After the SEC’s EDGAR system expanded access to firms’ financial data, the role of expert analysis in moving stock prices declined, and firm investment became less sensitive to market price swings.

Modern information technology has democratized corporate disclosures, making them broadly available and easy and inexpensive to access. In theory, the timely spread of key data about firms should enable investors to stay informed about company prospects, thereby reducing their risk and potentially lowering the cost of capital to firms. Conventional wisdom suggests that the more broadly a company’s information is disseminated, the more liquid and less volatile its stock. New research reported in The Real Effects of Modern Information Technologies (NBER Working Paper 27529) finds that putting US company filings online in the 1990s has had more nuanced effects.

The researchers, Itay Goldstein, Shijie Yang, and Luo Zuo, study the impact of the adoption of the US Securities and Exchange Commission’s (SEC’s) Electronic Data Gathering, Analysis, and Retrieval (EDGAR) system. The system includes detailed information on a range of corporate securities filings. EDGAR was implemented gradually over a period of three years. The SEC divided public companies into 10 groups and ordered the first group to put their documents on EDGAR in April 1993. The last group began posting to EDGAR in May 1996.

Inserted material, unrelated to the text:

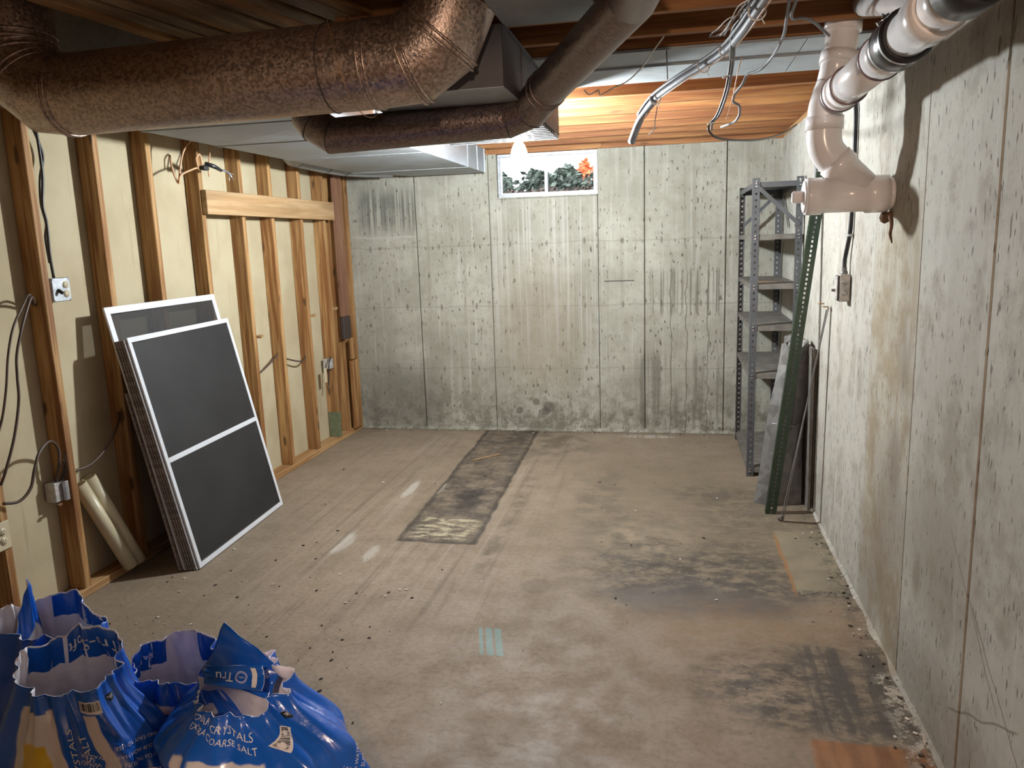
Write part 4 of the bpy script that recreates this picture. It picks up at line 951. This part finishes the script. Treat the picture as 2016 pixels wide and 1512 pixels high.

The researchers find that of the 3,020 firms in the study sample — which excluded financial firms, utilities, and companies worth less than $10 million — companies moving onto EDGAR saw a 10 percent rise in corporate investment but a 20 percent decline in investment-to-price sensitivity. A rise in equity finance contributed to the increase in corporate investment. The researchers conjecture that the reason for decreased investment-to-price sensitivity was that managers learned less from the price swings of their company’s stock because swings were based on more-democratized but less-precise analysis by market participants. This resulted in heterogeneous effects across firms: returns on value firms improved, while returns on high-growth firms, which are particularly dependent on market analysis, declined. “Our findings suggest that it is important to consider this tradeoff between financing and learning when evaluating the real effects of modern information technologies,” the researchers conclude.

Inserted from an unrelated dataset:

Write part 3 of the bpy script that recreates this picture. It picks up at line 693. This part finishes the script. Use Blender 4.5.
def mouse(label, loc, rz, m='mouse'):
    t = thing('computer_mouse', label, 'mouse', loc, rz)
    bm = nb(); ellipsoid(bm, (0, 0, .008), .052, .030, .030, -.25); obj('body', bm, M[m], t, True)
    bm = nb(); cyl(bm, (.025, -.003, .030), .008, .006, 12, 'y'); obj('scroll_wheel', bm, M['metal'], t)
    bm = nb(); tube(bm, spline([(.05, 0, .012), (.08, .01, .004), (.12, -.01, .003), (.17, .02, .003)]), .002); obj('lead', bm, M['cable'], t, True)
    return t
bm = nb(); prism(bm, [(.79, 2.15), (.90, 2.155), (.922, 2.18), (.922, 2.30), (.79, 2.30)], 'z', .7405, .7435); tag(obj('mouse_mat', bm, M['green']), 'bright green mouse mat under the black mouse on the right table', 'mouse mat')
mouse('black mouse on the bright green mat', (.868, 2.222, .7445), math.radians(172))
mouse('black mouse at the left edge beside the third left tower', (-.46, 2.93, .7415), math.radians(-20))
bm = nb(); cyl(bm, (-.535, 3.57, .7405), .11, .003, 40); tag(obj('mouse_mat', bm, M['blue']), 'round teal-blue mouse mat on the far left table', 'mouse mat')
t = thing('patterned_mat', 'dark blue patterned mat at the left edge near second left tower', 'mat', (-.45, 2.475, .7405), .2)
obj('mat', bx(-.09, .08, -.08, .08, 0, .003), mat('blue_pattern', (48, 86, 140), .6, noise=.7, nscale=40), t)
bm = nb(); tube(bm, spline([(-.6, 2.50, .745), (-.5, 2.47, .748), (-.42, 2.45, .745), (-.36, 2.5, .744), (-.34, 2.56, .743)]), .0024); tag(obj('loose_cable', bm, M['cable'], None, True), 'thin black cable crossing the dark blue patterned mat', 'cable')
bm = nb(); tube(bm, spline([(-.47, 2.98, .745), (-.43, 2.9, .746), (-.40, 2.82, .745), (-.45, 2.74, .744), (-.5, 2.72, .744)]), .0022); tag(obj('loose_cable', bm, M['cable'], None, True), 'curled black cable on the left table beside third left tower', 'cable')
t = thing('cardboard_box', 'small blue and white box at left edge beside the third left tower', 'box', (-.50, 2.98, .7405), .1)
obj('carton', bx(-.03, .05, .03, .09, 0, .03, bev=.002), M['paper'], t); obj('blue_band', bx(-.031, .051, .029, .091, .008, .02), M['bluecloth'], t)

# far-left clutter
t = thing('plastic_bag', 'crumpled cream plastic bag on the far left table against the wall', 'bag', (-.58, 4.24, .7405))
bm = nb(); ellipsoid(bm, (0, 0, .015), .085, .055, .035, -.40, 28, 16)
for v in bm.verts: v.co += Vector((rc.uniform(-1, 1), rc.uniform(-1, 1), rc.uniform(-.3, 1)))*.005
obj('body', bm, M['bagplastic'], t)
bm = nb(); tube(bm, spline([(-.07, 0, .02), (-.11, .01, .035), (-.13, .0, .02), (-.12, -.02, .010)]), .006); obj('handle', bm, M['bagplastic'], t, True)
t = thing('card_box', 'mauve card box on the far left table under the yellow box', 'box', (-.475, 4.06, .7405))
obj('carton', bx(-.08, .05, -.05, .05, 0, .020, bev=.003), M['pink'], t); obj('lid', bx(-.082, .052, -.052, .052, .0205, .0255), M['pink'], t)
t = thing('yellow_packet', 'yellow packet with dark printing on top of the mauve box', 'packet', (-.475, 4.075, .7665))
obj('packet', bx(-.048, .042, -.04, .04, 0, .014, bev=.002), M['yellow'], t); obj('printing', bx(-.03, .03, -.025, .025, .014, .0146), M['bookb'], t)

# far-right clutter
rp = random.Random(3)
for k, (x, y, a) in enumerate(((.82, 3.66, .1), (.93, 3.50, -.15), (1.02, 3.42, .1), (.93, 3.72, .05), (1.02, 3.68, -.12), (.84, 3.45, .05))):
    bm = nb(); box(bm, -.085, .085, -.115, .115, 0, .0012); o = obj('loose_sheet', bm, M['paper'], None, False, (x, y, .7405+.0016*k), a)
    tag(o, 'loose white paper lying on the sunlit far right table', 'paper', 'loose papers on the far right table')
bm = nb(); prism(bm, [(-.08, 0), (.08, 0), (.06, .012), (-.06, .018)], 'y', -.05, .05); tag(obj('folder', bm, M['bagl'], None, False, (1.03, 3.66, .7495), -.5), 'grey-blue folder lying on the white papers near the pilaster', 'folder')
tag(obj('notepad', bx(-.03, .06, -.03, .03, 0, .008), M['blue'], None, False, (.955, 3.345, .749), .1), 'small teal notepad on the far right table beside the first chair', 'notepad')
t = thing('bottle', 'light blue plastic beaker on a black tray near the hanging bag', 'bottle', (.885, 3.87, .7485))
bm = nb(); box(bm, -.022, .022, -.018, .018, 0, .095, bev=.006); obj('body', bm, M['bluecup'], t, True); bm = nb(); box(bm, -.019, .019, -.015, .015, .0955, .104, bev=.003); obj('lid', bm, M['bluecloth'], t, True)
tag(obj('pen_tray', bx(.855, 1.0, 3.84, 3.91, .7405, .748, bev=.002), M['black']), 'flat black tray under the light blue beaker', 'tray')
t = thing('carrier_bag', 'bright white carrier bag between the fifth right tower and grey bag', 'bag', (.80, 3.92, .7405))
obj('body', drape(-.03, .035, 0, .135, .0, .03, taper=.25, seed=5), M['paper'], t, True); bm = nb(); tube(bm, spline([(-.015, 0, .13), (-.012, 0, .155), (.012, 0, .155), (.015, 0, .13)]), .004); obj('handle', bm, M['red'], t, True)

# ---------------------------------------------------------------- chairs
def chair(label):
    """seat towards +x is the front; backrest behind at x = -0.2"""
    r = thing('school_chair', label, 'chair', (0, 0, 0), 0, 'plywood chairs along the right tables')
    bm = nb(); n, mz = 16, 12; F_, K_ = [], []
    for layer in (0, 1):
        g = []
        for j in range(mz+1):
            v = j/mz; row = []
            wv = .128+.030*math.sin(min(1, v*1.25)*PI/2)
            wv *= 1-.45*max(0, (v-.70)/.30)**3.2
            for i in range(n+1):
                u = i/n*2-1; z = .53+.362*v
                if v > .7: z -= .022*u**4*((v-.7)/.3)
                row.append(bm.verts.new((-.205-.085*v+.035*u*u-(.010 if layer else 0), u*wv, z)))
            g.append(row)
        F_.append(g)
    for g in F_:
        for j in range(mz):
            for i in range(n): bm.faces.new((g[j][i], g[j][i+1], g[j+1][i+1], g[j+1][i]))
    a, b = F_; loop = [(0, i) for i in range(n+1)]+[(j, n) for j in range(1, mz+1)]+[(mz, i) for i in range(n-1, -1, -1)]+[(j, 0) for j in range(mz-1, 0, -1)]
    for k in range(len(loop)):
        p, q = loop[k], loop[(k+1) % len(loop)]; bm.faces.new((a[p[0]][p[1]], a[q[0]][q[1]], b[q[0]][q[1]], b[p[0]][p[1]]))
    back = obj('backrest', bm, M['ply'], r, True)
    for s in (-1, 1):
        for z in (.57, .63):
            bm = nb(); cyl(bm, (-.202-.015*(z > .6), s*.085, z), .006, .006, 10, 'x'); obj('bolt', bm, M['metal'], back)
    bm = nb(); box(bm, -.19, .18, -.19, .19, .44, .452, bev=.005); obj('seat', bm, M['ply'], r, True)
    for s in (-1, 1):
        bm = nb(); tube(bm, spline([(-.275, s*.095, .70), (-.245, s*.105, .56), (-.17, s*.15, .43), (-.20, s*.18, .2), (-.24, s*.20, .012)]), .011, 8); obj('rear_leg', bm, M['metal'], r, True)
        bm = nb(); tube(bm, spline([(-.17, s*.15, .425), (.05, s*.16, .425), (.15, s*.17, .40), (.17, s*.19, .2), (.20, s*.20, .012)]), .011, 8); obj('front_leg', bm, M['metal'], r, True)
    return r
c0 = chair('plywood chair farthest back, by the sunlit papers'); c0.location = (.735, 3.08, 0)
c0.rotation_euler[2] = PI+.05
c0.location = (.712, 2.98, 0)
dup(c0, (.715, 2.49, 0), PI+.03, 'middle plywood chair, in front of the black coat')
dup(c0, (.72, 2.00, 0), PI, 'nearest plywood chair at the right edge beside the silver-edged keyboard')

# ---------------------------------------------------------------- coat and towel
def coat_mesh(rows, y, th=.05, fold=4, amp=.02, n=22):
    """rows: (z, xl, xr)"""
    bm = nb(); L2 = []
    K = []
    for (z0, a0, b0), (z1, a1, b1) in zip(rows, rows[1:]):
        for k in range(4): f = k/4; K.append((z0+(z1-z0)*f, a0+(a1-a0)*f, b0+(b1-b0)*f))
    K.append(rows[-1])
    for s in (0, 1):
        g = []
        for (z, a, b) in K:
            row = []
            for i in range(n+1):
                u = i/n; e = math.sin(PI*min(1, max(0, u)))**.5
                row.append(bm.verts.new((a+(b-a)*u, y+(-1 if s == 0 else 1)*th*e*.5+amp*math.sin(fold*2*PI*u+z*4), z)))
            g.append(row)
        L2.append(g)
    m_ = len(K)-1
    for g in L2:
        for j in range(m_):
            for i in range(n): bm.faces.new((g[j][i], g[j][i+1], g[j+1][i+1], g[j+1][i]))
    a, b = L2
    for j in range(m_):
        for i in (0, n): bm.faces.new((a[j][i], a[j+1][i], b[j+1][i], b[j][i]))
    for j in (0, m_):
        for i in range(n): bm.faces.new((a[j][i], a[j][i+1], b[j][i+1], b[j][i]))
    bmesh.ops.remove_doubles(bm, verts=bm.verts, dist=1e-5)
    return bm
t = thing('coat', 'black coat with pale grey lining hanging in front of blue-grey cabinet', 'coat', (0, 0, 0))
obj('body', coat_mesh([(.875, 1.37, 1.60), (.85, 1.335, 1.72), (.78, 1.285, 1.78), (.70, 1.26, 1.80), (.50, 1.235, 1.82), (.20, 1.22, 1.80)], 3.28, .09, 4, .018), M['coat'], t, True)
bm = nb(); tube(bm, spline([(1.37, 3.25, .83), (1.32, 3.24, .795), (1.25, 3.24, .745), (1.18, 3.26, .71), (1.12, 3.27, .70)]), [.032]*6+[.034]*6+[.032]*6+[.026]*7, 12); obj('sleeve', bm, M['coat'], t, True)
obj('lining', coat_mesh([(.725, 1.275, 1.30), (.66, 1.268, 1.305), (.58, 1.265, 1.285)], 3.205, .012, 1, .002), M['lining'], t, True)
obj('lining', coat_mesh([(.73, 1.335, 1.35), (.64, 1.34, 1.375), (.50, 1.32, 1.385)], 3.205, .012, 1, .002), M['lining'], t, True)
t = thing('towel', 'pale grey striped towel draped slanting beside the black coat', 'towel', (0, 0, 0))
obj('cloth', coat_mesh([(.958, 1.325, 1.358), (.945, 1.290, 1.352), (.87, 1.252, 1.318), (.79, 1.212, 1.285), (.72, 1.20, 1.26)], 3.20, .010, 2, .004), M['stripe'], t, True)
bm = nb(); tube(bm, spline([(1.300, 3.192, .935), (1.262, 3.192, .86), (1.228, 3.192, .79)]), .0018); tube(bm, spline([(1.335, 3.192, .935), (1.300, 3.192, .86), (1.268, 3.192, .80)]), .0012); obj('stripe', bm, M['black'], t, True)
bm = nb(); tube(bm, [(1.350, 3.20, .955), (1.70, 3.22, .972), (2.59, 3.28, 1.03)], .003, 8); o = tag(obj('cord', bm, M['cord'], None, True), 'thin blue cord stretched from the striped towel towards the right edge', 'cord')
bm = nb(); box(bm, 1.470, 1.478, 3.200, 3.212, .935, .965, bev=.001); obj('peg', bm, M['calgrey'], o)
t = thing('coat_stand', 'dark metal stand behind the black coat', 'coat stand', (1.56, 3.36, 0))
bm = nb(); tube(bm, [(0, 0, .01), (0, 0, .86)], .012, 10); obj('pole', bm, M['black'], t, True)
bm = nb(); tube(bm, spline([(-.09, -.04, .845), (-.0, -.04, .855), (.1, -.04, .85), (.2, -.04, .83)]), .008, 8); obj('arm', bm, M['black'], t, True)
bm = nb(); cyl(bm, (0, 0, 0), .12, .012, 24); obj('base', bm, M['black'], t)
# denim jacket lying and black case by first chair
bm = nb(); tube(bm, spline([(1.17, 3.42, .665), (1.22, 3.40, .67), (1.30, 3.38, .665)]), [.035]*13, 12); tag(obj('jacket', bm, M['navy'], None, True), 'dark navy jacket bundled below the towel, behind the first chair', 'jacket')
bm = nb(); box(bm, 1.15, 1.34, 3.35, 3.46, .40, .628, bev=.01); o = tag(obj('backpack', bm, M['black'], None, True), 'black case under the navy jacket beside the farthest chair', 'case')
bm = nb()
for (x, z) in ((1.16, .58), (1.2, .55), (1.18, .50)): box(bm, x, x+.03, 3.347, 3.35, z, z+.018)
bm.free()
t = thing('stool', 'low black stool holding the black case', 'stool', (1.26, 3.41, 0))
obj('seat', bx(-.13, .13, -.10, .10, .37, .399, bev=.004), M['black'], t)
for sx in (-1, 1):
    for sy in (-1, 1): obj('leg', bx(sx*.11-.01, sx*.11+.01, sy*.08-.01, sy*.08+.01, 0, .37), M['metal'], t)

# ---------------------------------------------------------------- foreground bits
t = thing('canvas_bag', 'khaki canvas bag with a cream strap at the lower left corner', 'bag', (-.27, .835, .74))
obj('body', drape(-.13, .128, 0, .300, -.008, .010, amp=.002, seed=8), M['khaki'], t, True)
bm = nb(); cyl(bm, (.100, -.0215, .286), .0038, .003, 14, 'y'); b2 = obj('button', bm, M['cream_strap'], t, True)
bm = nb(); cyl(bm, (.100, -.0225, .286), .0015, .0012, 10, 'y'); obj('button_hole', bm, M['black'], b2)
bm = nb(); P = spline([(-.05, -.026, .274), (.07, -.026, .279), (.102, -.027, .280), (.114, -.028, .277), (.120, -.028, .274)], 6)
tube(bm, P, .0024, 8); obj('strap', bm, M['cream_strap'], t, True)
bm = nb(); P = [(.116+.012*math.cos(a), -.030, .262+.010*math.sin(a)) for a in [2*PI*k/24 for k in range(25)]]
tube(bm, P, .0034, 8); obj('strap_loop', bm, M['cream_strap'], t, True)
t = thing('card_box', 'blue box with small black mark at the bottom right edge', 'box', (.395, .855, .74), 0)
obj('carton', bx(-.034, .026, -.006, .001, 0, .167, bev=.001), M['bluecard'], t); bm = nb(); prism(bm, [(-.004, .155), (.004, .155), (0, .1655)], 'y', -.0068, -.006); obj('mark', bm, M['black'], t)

The fall in investment-to-price sensitivity reflects a subtle information crowding-out effect. As traders begin to buy and sell stock in a company, they set share prices. Those prices reflect the traders’ private information, which even the company’s managers may not know. Managers can therefore learn from the share price. With expanded disclosure, however, less-sophisticated retail investors are on a more-level playing field with institutional investors. The researchers find that once a company becomes an EDGAR filer, it experiences a decrease in ownership by institutional investors. The rough pricing signals of the public disclosures provide enough information to make it less profitable, and therefore less likely, for institutional investors to engage in deeper analysis that would yield more precise signals about the firm’s fundamental value, and potentially inform the managers.

“This crowding-out effect happens because it takes time to develop high-precision signals and the trading profits based on these signals are reduced when low-precision signals have already been reflected in prices,” the researchers reason. Losing external deep analysis is more costly for managers of growth firms than of value firms, because traders’ potential information advantage lies in evaluating a company’s growth prospects. They can analyze its industry and competition, market trends, and consumer demand — information that, when reflected in share prices, can benefit growth-company managers.